Decision & reasoning:
The asylum seeker appealed on the grounds that the assessment framework applied by the Dutch judge in the second and subsequent asylum applications breached the right to an effective remedy as provided for in Article 47(1) of the CFREU and the application of this right as set out by the Court of Justice of the European Union in the Brahim Samba Diouf v. Ministre du Travail, de l'Emploi et de L'Immigration case. Under this assessment framework, if, after a negative decision, a further negative decision is made, an appeal against the latter cannot result in the administrative judge reviewing the judgment as if it were the first negative decision. Only if and to the extent that new facts or changed circumstances are cited or a pertinent change in the law takes place during the administrative phase can the decision be reviewed by the administrative judge.
The judge in the interim injunction proceedings did not examine the grounds for appeal by the asylum seeker. The asylum seeker appealed against this. The Council of State found that the grounds for appeal were correctly presented by the asylum seeker but cannot result in the appeal being upheld.
The Council of State found that Article 47(1) of the CFREU does not prevent the adoption of procedural rules under domestic law and in this point is consistent with Article 13 of the ECHR. The Council of State, in its judgment of 28 June (in case number 201113489/1/V4), found that there were no grounds for concluding that the assessment framework applied by the Dutch judge in the second and subsequent procedures breached Article 13 of the ECHR. There are therefore no grounds either for concluding that the assessment framework breached the right enshrined in Article 47(1) of the CFREU to an effective remedy.
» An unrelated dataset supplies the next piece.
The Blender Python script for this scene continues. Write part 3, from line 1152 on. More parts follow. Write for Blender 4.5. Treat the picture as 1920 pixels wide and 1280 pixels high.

Particular facts or circumstances relating to the individual case in question are the sole basis for not invoking national procedural rules. As the alien demonstrated no particular facts or circumstances, the appeal based on Article 47(1) of the CFREU failed.
The judgment by the Court of Justice of the European Union in the Brahim Samba Diouf v. Ministre du Travail, de l'Emploi et de L'Immigration case does nothing to alter this finding. This judgment did not relate to a subsequent procedure subject to the special assessment framework. This judgment cannot be used to assert that, when a second or subsequent asylum application is not based on any new facts or changed circumstances cited by the alien, the judge should review the case substantively in order to make his assessment. The Council of State therefore found no grounds for submitting a reference for a preliminary ruling.
Outcome:
The Council of State dismissed the further appeal by the asylum seeker as manifestly unfounded and upheld the judgment by the judge in the interim injunction proceedings.
Observations/comments:
This judgment is closely related to the judgment by the ABRvS (Administrative Jurisdiction Division of the Council of State) of 28 June 2012 in case number 201113489/1/V4 and is furthermore based on the judgment by the ABRvS of 7 July 2010 in case number 200907796/1/V2.